BEGIN

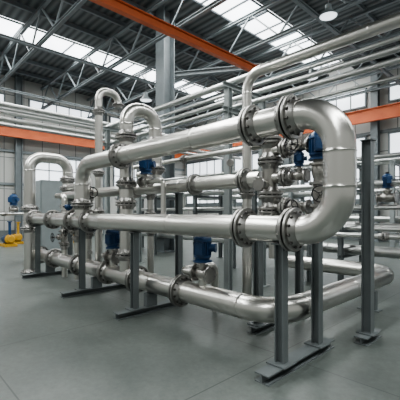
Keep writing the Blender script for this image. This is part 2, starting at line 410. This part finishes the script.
pipe_run("gooseneck_vent_pipe", "slim stainless gooseneck vent pipe with flanged outlet", [(-7.3,3.75,.04),(-7.3,3.75,4.4),(-7.3,4.25,4.4),(-7.3,4.25,4.16)], .085, .2,
   [((-7.3,3.75,3.9),ZA), ((-7.3,3.75,2.5),ZA), ((-7.3,3.75,1.6),ZA), ((-7.3,4.25,4.16),(0,0,-1),'s'), ((-7.3,3.75,.05),ZA,'s')], .14)
pipe_run("overhead_riser_pipe", "stainless riser pipe turning to run overhead", [(-3.35,4.2,.04),(-3.35,4.2,3.72),(3.0,4.2,3.72)], .075, .26,
   [((-3.35,4.2,2.9),ZA), ((-3.35,4.2,1.9),ZA), ((-3.35,4.2,.05),ZA,'s')], .125)
for i, (x, y, z0, z1, r) in enumerate([(-6.9,3.3,ZF+.1,2.34,.08),(-7.75,3.45,.04,2.2,.075),(-8.25,3.35,.04,2.0,.07),(-5.9,4.2,.04,2.4,.07)]):
    pipe_run("riser_pipe", "short stainless riser pipe with stacked flanges", [(x,y,z0),(x,y,z1),(x-.45,y,z1)], r, .16,
       [((x,y,z1-.45),ZA), ((x,y,z1-.85),ZA), ((x,y,z1-1.2),ZA)], r*1.65, group="riser pipes", base=(x,y,z0))

# ------------------------------------------------------------ valves
def m_valve_body(r):
    key = ('vb', r)
    if key in _cache: return _cache[key]
    bm = bmesh.new()
    b_lathe(bm, [(0,-r*1.9),(r*.95,-r*1.9),(r*.95,-r*1.3),(r*1.12,-r*.8),(r*1.25,0),(r*1.12,r*.8),(r*.95,r*1.3),(r*.95,r*1.9),(0,r*1.9)], 28)
    _cache[key] = finish(bm, "valve_body"); return _cache[key]
def m_lathe(key, prof, n=28):
    if key in _cache: return _cache[key]
    bm = bmesh.new(); b_lathe(bm, prof, n); _cache[key] = finish(bm, "turned"); return _cache[key]
def m_actuator(r, h):
    key = ('act', r, h)
    if key in _cache: return _cache[key]
    bm = bmesh.new()
    b_lathe(bm, [(0,0),(r*1.08,0),(r*1.08,h*.06),(r*.8,h*.08),(r*.85,h*.15),(r,h*.17),(r,h*.23),(r*.9,h*.25),(r*.9,h*.70),(r*1.04,h*.72),(r*1.04,h*.80),(r*.93,h*.86),(r*.6,h*.97),(0,h)], 32)
    for k in range(16):
        a = 2*math.pi*k/16; q = Matrix.Rotation(a, 3, 'Z')
        b_box(bm, q @ V((r*.95,0,h*.47)), (r*.16, r*.07, h*.44), q)
        if k % 2: b_cyl(bm, q @ V((r*.95,0,h*.80)), q @ V((r*.95,0,h*.85)), r*.08, 6)
    b_box(bm, (0, -r*1.15, h*.48), (r*1.0, r*.7, h*.46), bev=r*.08)
    b_box(bm, (0, -r*1.53, h*.48), (r*.8, r*.1, h*.36), bev=r*.03)
    b_cyl(bm, (r*.8,0,h*.5), (r*1.5,0,h*.5), r*.45, 20); b_cyl(bm, (r*1.45,0,h*.5), (r*1.6,0,h*.5), r*.52, 20)
    _cache[key] = finish(bm, "actuator"); return _cache[key]
def m_wheel(R):
    key = ('w', R)
    if key in _cache: return _cache[key]
    bm = bmesh.new(); n, k = 28, 8; rr = R*.09
    rings = [[bm.verts.new(((R+rr*math.cos(2*math.pi*j/k))*math.cos(2*math.pi*i/n), (R+rr*math.cos(2*math.pi*j/k))*math.sin(2*math.pi*i/n), rr*math.sin(2*math.pi*j/k))) for j in range(k)] for i in range(n)]
    for i in range(n):
        for j in range(k): bm.faces.new((rings[i][j], rings[(i+1)%n][j], rings[(i+1)%n][(j+1)%k], rings[i][(j+1)%k]))
    for s in range(4):
        a = math.pi/2*s; b_cyl(bm, (0,0,0), (R*math.cos(a), R*math.sin(a), 0), rr*.8, 8)
    b_cyl(bm, (0,0,-rr*2), (0,0,rr*2), R*.22, 12)
    _cache[key] = finish(bm, "wheel"); return _cache[key]
def valve(c, axis, up, r, label, act=True, grp="valves", wheel_R=.12, act_s=1.0, wm=None, hh=.30):
    c, axis, up = V(c), V(axis).normalized(), V(up).normalized()
    t = thing("motor_valve" if act else "gate_valve", label, "valve", c, grp)
    part(t, "valve_body", m_valve_body(r), CAST, c, qd(axis))
    for s in (1,-1): flange(t, c+axis*s*r*2.0, axis*-s, r, r*1.75, .03, False, neck=False)
    part(t, "bonnet", m_lathe(('bon', r), [(0,0),(r*.8,0),(r*.8,r*1.5),(r*1.15,r*1.5),(r*1.15,r*1.85),(r*.6,r*1.85),(r*.5,r*2.4),(0,r*2.4)]), CAST, c, qd(up))
    if act:
        h = hh*act_s
        q = beamq(up, V((-.5,.86,0)) if abs(up.z) > .5 else V((0,0,1)))
        part(t, "actuator", m_actuator(.095*act_s, h), BLUE, c+up*r*2.4, q, "blue finned electric actuator")
        part(t, "indicator_cap", m_lathe(('cap', act_s), [(0,0),(.035*act_s,0),(.035*act_s,.03),(0,.035)], 16), BLACK, c+up*(r*2.4+h), qd(up))
    else:
        part(t, "stem", m_lathe(('stem', r), [(0,0),(.014,0),(.014,r*1.9),(0,r*1.9)], 12), FLG, c+up*r*2.3, qd(up))
        part(t, "handwheel", m_wheel(wheel_R), wm or BLACK, c+up*r*3.8, qd(up))
    return t
def low_valve(x, z, label):
    t = valve((x,YF,z), XA, ZA, .068, label, act_s=1.25, hh=.31)
    part(t, "inlet_stub", m_pipe([(x,YF,ZF+.13),(x,YF,z)], .055, .1, 24, V((x,YF,z)), 0), STEEL, (x,YF,z))
    pipe_run("bypass_pipe", "short stainless bypass pipe feeding the low valve", [(x-.15,YF,z),(x-.42,YF,z),(x-.42,YF+.68,z),(x-.42,YF+.68,.03)], .055, .10, [((x-.42,YF+.35,z),YA)], .10, group="bypass pipes")
low_valve(-3.36, .76, "blue motor-actuated valve above the floor pipe")
low_valve(-5.78, .76, "blue motor-actuated valve on the low pipe")
valve((-4.95,3.42,2.12), XA, ZA, .055, "upright blue motor valve beside the riser", act_s=1.12)
pipe_run("bypass_pipe", "short stainless bypass pipe above the inner pipe", [(-4.82,3.42,2.12),(-4.45,3.42,2.12),(-4.45,3.42,1.45),(-4.45,3.60,1.45)], .045, .08, [], .08, group="bypass pipes")
mx, my = -2.61, Y2
t = thing("manifold_riser", "vertical stainless manifold with stacked flanges and side nozzles", "pipe manifold", (mx,my,1.43))
part(t, "pipe_body", m_pipe([(mx,my,1.40),(mx,my,2.74)], .10, .2, 32, V((mx,my,0)), 0), CAST, (mx,my,0))
for z in (1.62, 1.82, 2.26, 2.52): flange_pair(t, (mx,my,z), ZA, .10, .165)
flange(t, (mx,my,2.76), (0,0,-1), .10, .165)
for z in (2.40, 2.04, 1.66):
    part(t, "side_nozzle", m_pipe([(mx,my,z),(mx+.30,my,z)], .075, .2, 28, V((mx,my,z)), 0), STEEL, (mx,my,z))
    flange_pair(t, (mx+.24,my,z), XA, .07, .125)
part(t, "side_nozzle", m_pipe([(mx,my,1.95),(mx,my-.24,1.95)], .05, .2, 28, V((mx,my,1.95)), 0), STEEL, (mx,my,1.95))
flange(t, (mx,my-.24,1.95), YA, .05, .09)
valve((-2.17,Y2,2.40), XA, (0,-1,0), .055, "handwheel gate valve on the upper manifold nozzle", False, wheel_R=.085)
valve((-2.19,Y2,2.04), XA, ZA, .048, "small blue motor valve on the lower manifold nozzle", True, act_s=.62)
valve((-2.17,Y2,1.66), XA, (0,-1,0), .052, "handwheel gate valve low on the manifold", False, wheel_R=.08)
valve((-1.93,Y2,1.80), ZA, (.5,-.85,0), .065, "handwheel gate valve under the blue actuator", False, wheel_R=.09)
t = thing("motor_valve", "large blue electric actuator on a vertical valve", "valve", (-1.93,Y2,1.97), "valves")
part(t, "valve_body", m_valve_body(.07), CAST, (-1.93,Y2,2.08), qd(ZA))
part(t, "bonnet", m_lathe('bn2', [(0,0),(.11,0),(.11,.03),(.06,.04),(.05,.1),(0,.1)]), CAST, (-1.93,Y2,2.14))
part(t, "actuator", m_actuator(.115,.34), BLUE, (-1.93,Y2,2.20), beamq(ZA, (-.5,.86,0)), "blue finned electric actuator")
part(t, "indicator_cap", m_lathe(('cap', 1.1), [(0,0),(.035,0),(.035,.03),(0,.035)], 16), BLACK, (-1.93,Y2,2.54), qd(ZA))
pipe_run("inner_lower_pipe", "stainless pipe line behind the front loop joining the valves", [(-1.93,Y2,1.66),(-1.93,Y2,1.43),(-7.1,Y2-.12,1.43)], .075, .14, [((-2.3,Y2,1.43),XA), ((-4.0,Y2-.05,1.43),XA)], .125)
for (x,y,z,u) in ((-7.75,3.43,1.15,(0,-1,0)),(-6.9,3.28,1.3,XA),(-8.25,3.33,1.0,(0,-1,0)),(-6.9,3.28,2.0,XA)):
    valve((x,y,z), ZA, u, .07, "handwheel gate valve on a riser pipe", False, wheel_R=.10)
valve((-7.75,3.45,1.72), ZA, (0,-1,0), .06, "small blue motor valve on a riser pipe", True, act_s=.55)
def gauge(x, y, z):
    t = thing("pressure_gauge", "small round pressure gauge on a pipe stub", "gauge", (x,y,z), "pressure gauges")
    part(t, "stem", m_lathe('gst', [(0,0),(.012,0),(.012,.12),(0,.12)], 12), FLG, (x,y,z))
    part(t, "dial", m_lathe('gdl', [(0,-.02),(.05,-.02),(.055,0),(.055,.02),(.048,.024),(.048,.018),(0,.018)], 24), FLG, (x,y,z+.165), qd((.5,-.86,0)))
for p in ((-3.3,Y2,Z2+.107), (-6.7,YF,ZF+.149), (-6.1,Y2,Z2+.107)): gauge(*p)

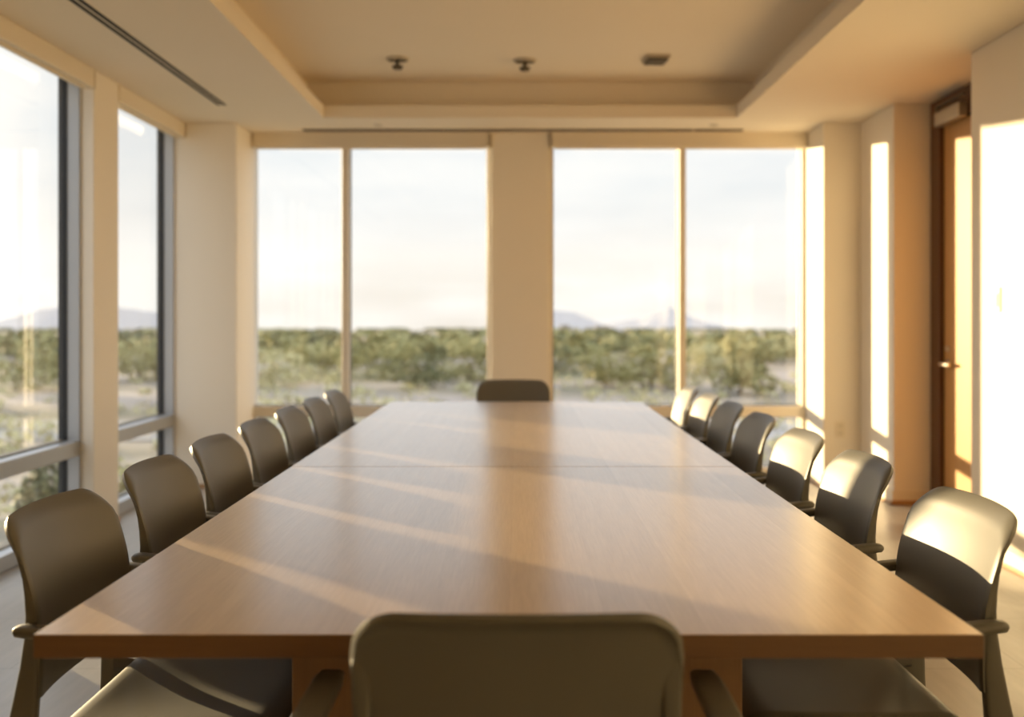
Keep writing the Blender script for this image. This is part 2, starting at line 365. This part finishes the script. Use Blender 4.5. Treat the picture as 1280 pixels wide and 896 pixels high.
# ------------------------------------------------------------------ chairs (local: sitter faces +y, origin on the floor under the seat)
PROF = [(0.0,-.300),(.20,-.262),(.36,-.240),(.44,-.233),(.55,-.226),(.64,-.226),(.72,-.243),(.78,-.263),(.82,-.280),(.85,-.296)]
def yprof(z):
    for (za, ya), (zb_, yb) in zip(PROF, PROF[1:]):
        if z <= zb_:
            t_ = (z-za)/(zb_-za); return ya+(yb-ya)*t_
    return PROF[-1][1]
def ysm(z):                                            # smoothed profile
    return sum(yprof(max(0, min(.85, z+dz)))*w for dz, w in ((-.05,.15),(-.025,.22),(0,.26),(.025,.22),(.05,.15)))
W2, ZB, ZTOP, RC = .236, .485, .846, .074
def ztop(x):
    ax = abs(x); c = ZTOP - .006*(ax/W2)**2
    e = ax-(W2-RC)
    if e > 0: c -= RC-math.sqrt(max(0, RC*RC-e*e))
    return c
def make_backrest():
    bm = bmesh.new(); NU, NV = 40, 30; G = []
    for i in range(NU+1):
        s = math.sin(math.pi/2*(2*i/NU-1)); u = .55*s+.45*(2*i/NU-1); x = u*W2
        zt = ztop(x); zb_ = ZB+.015*(u*u); col = []
        for j in range(NV+1):
            v = j/NV; v = 1-(1-v)**1.35
            z = zb_+(zt-zb_)*v
            narrow = 1-.02*(1-min(1,(z-ZB)/.2))
            y = ysm(z) - .034*(1-u*u)
            edge = min(zt-z, (W2-abs(x))*1.6)          # rim rolls backwards
            lip = max(0, 1-edge/.034)
            top = max(0, 1-(ZTOP-z)/.075)
            y -= .022*lip*lip*(.25+.75*top)
            col.append(bm.verts.new((x*narrow, y, z)))
        G.append(col)
    for i in range(NU):
        for j in range(NV): bm.faces.new((G[i][j], G[i+1][j], G[i+1][j+1], G[i][j+1]))
    bmesh.ops.recalc_face_normals(bm, faces=bm.faces)
    f0 = bm.faces[0]
    if f0.normal.y < 0: bmesh.ops.reverse_faces(bm, faces=bm.faces)
    return bm
def make_seat():
    bm = bmesh.new(); NU, NV = 26, 26; G = []
    for i in range(NU+1):
        u = 2*i/NU-1; col = []
        for j in range(NV+1):
            v = j/NV; w = .212-.012*v
            yy = -.205+.435*v
            ex = max(0, (abs(u)-.9)/.1); ey0 = max(0, 1-v/.06); ey1 = max(0, (v-.86)/.14)
            cx_ = u*w*(1-.05*max(0,(v-.9)/.1)**2-.03*max(0,(.08-v)/.08)**2)
            z = .445-.012*(1-u*u)*(1-(2*v-1)**2)-.010*ex*ex-.008*ey0**2-.022*ey1**2
            col.append(bm.verts.new((cx_, yy, z)))
        G.append(col)
    for i in range(NU):
        for j in range(NV): bm.faces.new((G[i][j], G[i+1][j], G[i+1][j+1], G[i][j+1]))
    bmesh.ops.recalc_face_normals(bm, faces=bm.faces)
    bm.faces.ensure_lookup_table()
    if bm.faces[len(bm.faces)//2].normal.z < 0: bmesh.ops.reverse_faces(bm, faces=bm.faces)
    return bm
def shell(o, th):
    s = o.modifiers.new('thickness', 'SOLIDIFY'); s.thickness = th; s.offset = -1; s.use_even_offset = True
    b_ = o.modifiers.new('edge', 'BEVEL'); b_.width = th*.32; b_.segments = 3; b_.limit_method = 'ANGLE'; b_.angle_limit = math.radians(50)
    return o
def make_chair(label, flare=0.0):
    t_ = thing('armchair', label, 'chair', (0,0,0), 0, 'armchairs around the conference table')
    shell(obj('backrest', make_backrest(), M['chair'], t_, smooth=True), .011)
    shell(obj('seat', make_seat(), M['chair'], t_, smooth=True), .012)
    for s in (-1, 1):
        rings = []
        for z in (.0,.10,.20,.30,.38,.44,.50,.56,.62,.66,.70,.73,.752,.762):
            dep =   .030+.026*min(1, z/.44) if z < .44 else .056-.049*((z-.44)/.322)
            wx = .026+.006*(1-min(1, z/.44)); xc = .2235 + .010*(1-min(1, z/.44)) - .005*max(0,(z-.5)/.262)
            yf = ysm(z)-.010 - .017*0
            rings.append([(s*q[0], q[1], z) for q in rrect(xc, yf-dep/2+.002, wx, dep, .32, 3)])
        obj('leg', loft_bm(rings), M['chair'], t_, smooth=True)
        rings = []
        for z, yy, xc, wx, dep in ((0,.225,.232,.026,.030),(.15,.212,.228,.027,.034),(.30,.198,.222,.027,.038),(.40,.188,.216,.026,.042),(.43,.184,.210,.024,.040)):
            rings.append([(s*q[0], q[1], z) for q in rrect(xc, yy, wx, dep, .32, 3)])
        obj('leg', loft_bm(rings), M['chair_leg'], t_, smooth=True)
        rings = []
        for yy, xc, wx, zc, th in ((-.272,.2515,.018,.638,.010),(-.266,.2515,.032,.638,.020),(-.252,.2505,.040,.638,.023),(-.225,.250,.042,.635,.022),(-.15,.250,.043,.628,.021),(-.06,.250,.044,.620,.020),(.015,.250,.043,.612,.020),(.050,.250,.036,.607,.018),(.060,.250,.020,.605,.010)):
            tq = max(0, min(1, (yy+.272)/.09)); xc += flare*tq; wx *= 1+flare*3*tq; zc += (.645-zc)*min(1, flare*20)
            rings.append([(s*q[0], yy-(.05*tq if flare else 0), q[1]) for q in rrect(xc, zc, wx, th, .45, 4)])
        obj('armrest', loft_bm(rings), M['chair'], t_, smooth=True)
        rings = []
        for yy, zc in ((-.262,.416),(-.05,.412),(.10,.410),(.192,.412)):
            rings.append([(s*q[0], yy, q[1]) for q in rrect(.215, zc, .022, .030, .35, 3)])
        obj('seat_rail', loft_bm(rings), M['chair_leg'], t_, smooth=True)
    return t_
def loft_bm(rings):
    bm = bmesh.new(); loft(bm, rings); return bm

ch0 = make_chair('grey armchair with its back to the viewer at the near end of the table', .060)
ch0.location = (-.002, 1.698, 0)
dup(ch0, (-.033, 6.245, 0), math.pi, 'grey armchair facing the viewer at the far end of the table')
side0 = make_chair('', 0.0)
for k, (d, lab) in enumerate(zip((1.975,2.575,3.12,3.67,4.225,4.775,5.32),
        ('nearest grey armchair on the window side, its seat striped by sunlight', 'second grey armchair from the viewer on the window side', 'third grey armchair from the viewer on the window side',
         'fourth grey armchair on the window side, beside the table seam', 'fifth grey armchair from the viewer on the window side', 'sixth grey armchair on the window side, next to the farthest one', 'farthest grey armchair on the window side of the table'))):
    if k == 0: side0.location = (-.70, d+.235, 0); side0.rotation_euler = (0,0,-math.pi/2); side0['label'] = lab
    else: dup(side0, (-.70, d+.235, 0), -math.pi/2, lab)
for k, (d, lab) in enumerate(zip((2.0,2.68,3.30,3.93,4.50,5.06,5.64),
        ('nearest grey armchair on the door side, large at the right edge', 'second grey armchair from the viewer on the door side', 'third grey armchair from the viewer on the door side',
         'fourth grey armchair on the door side, in the middle of its row', 'fifth grey armchair from the viewer on the door side', 'sixth grey armchair on the door side, next to the farthest one', 'farthest grey armchair on the door side of the table'))):
    dup(side0, (.685, d+.24, 0), math.pi/2, lab)


# ------------------------------------------------------------------ outside
GZ = -2.2
def ground_z(d):
    return GZ if d < 120 else min(GZ, CZ-.0118*d + (0 if d > 290 else 0))
bm = bmesh.new()
ds = [0,20,40,60,80,100,120,150,200,260,291.6,350,450,600,900,1400,2200,3200,5200]
rings = []
for d in ds:
    r = []
    for k in range(37):
        a = math.radians(-90+5*k); rr = d
        r.append(bm.verts.new((rr*math.sin(a)*1.0, rr*math.cos(a), ground_z(d))))
    rings.append(r)
for a, b_ in zip(rings, rings[1:]):
    for i in range(36):
        if a is rings[0]:
            bm.faces.new((a[i], b_[i+1], b_[i]))
        else: bm.faces.new((a[i], a[i+1], b_[i+1], b_[i]))
bmesh.ops.remove_doubles(bm, verts=bm.verts, dist=.001)
bmesh.ops.recalc_face_normals(bm, faces=bm.faces)
bm.faces.ensure_lookup_table()
if bm.faces[50].normal.z < 0: bmesh.ops.reverse_faces(bm, faces=bm.faces)
struct(obj('ground', bm, M['ground'], smooth=True), 'sandy desert plain outside the windows')
bm = bmesh.new()                                        # building podium under the room
box(bm, -3.0, 3.2, YN-.4, YB+.2, GZ-.1, -.2); struct(obj('trim_3', bm, M['tower']), 'podium below the room')
bm = bmesh.new()
R = []
for k in range(41):
    u = -1+2*k/40; x = u*60; y = 31+4*math.sin(u*2.1)-u*9
    R.append([bm.verts.new((x, y-2.6, GZ+.03)), bm.verts.new((x, y+2.6, GZ+.03))])
for a, b_ in zip(R, R[1:]): bm.faces.new((a[0], b_[0], b_[1], a[1]))
struct(obj('gravel_track', bm, M['road']), 'grey gravel track crossing the plain outside the windows')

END

**Exercise objective:**
A line counts if it holds the word "starting". How many lines of the entries count? Give the number only.

**Worked solution:**
2